Write out, word for word, the first line of the data below and every line after it through the one containing "s.sm.append(sm)".

---

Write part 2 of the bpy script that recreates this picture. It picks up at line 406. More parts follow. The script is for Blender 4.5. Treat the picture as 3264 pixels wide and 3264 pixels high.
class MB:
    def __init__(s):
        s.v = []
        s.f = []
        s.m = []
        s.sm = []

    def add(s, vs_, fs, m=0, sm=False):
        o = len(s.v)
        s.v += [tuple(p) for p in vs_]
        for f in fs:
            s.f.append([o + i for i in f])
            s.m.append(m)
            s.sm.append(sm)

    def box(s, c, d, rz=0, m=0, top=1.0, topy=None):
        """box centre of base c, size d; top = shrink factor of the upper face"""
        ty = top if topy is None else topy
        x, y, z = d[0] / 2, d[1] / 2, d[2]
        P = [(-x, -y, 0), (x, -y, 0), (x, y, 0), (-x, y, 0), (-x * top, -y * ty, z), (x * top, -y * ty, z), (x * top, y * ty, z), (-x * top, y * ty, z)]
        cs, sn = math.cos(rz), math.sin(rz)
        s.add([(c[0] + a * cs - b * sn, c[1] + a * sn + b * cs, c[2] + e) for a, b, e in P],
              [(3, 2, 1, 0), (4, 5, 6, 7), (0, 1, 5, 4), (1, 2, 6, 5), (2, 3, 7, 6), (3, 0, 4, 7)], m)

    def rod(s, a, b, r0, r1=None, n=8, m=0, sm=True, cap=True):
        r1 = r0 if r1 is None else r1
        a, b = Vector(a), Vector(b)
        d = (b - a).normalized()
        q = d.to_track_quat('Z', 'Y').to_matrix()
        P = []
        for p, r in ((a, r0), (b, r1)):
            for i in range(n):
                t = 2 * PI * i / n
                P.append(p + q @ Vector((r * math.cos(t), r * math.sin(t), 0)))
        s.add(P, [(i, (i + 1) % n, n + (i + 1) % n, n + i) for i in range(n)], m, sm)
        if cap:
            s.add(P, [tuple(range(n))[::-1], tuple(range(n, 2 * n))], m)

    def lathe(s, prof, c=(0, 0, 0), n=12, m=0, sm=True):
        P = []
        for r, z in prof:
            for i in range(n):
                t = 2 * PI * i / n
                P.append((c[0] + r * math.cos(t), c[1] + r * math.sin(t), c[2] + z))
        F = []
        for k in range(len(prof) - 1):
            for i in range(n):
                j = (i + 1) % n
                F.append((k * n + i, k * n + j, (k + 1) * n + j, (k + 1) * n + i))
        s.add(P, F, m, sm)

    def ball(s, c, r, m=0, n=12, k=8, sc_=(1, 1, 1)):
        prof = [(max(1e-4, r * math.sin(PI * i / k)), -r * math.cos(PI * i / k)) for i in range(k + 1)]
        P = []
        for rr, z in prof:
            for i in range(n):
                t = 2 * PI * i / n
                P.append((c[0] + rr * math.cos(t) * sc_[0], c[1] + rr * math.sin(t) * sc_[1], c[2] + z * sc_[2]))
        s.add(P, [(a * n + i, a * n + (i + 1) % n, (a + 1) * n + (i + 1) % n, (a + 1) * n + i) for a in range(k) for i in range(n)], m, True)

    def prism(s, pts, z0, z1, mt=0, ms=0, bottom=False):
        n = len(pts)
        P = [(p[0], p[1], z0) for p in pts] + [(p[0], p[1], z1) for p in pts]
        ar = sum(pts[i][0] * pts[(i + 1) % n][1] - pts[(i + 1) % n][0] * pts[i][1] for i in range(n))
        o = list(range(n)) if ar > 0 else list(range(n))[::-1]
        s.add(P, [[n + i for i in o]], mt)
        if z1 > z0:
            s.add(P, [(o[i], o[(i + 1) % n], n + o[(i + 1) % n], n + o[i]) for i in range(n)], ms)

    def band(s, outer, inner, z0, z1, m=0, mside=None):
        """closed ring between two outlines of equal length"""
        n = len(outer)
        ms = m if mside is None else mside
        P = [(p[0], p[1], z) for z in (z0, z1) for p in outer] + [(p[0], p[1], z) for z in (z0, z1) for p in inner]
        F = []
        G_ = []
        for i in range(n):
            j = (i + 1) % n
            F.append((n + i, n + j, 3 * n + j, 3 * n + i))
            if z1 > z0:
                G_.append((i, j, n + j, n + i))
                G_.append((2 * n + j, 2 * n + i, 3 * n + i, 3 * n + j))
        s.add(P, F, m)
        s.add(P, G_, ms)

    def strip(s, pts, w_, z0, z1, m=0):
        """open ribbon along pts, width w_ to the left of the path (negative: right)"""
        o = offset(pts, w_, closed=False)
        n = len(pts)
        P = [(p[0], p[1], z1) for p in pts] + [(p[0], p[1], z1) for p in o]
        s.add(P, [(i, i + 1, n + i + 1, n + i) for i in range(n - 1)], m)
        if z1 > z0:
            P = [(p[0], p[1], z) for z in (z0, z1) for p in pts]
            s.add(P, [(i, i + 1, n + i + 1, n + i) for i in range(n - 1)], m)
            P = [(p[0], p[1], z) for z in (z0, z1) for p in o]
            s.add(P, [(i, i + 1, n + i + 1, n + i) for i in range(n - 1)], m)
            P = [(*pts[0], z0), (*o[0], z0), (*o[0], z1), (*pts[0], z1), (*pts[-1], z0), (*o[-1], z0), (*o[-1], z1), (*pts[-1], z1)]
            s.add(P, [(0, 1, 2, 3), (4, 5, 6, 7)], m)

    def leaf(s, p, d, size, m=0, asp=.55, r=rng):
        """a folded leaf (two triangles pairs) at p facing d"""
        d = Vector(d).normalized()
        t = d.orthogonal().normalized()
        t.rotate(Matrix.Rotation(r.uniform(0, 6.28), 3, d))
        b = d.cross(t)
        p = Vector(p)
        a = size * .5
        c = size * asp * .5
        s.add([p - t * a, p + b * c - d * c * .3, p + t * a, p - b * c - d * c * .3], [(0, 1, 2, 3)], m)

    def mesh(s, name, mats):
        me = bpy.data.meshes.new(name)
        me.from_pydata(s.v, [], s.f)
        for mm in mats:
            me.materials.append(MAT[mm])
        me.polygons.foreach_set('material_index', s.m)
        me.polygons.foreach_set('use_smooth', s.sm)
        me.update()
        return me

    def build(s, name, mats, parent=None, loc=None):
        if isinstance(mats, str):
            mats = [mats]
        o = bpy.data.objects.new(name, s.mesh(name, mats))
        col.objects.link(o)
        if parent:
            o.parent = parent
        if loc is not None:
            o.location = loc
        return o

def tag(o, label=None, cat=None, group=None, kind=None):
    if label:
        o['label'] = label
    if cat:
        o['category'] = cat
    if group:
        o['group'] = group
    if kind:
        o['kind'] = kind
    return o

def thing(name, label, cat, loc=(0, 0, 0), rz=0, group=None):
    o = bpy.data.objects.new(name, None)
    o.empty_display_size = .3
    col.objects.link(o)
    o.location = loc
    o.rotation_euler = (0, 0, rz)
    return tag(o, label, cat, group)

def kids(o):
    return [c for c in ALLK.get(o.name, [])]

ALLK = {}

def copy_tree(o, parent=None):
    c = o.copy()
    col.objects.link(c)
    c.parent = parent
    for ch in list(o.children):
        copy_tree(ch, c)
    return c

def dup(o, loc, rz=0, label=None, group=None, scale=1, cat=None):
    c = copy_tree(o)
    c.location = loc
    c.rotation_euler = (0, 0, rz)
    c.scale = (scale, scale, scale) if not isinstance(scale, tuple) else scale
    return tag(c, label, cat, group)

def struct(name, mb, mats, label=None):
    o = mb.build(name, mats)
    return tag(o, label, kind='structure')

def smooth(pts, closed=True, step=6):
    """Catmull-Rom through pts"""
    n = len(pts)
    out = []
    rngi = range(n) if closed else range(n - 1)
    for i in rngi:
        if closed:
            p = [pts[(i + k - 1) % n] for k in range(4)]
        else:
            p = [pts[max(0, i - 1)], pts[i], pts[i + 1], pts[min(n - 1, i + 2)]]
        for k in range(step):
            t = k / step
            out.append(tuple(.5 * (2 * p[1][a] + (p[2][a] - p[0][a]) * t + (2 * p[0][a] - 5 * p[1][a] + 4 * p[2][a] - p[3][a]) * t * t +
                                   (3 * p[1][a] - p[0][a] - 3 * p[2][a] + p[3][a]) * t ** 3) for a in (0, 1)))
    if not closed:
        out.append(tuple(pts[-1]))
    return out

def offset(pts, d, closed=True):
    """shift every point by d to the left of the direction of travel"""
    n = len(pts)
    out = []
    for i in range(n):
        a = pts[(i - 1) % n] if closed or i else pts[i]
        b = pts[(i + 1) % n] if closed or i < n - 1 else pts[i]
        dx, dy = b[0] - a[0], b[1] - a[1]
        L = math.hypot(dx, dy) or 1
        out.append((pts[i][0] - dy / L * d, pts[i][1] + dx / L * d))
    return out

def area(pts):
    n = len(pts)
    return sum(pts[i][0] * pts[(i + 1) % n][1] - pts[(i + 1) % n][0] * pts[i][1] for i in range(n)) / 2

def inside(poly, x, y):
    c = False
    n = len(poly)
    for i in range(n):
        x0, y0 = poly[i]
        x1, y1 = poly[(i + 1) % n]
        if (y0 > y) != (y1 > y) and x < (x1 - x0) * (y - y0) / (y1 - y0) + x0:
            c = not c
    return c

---

■ Task result
Write part 2 of the bpy script that recreates this picture. It picks up at line 406. More parts follow. The script is for Blender 4.5. Treat the picture as 3264 pixels wide and 3264 pixels high.
class MB:
    def __init__(s):
        s.v = []
        s.f = []
        s.m = []
        s.sm = []

    def add(s, vs_, fs, m=0, sm=False):
        o = len(s.v)
        s.v += [tuple(p) for p in vs_]
        for f in fs:
            s.f.append([o + i for i in f])
            s.m.append(m)
            s.sm.append(sm)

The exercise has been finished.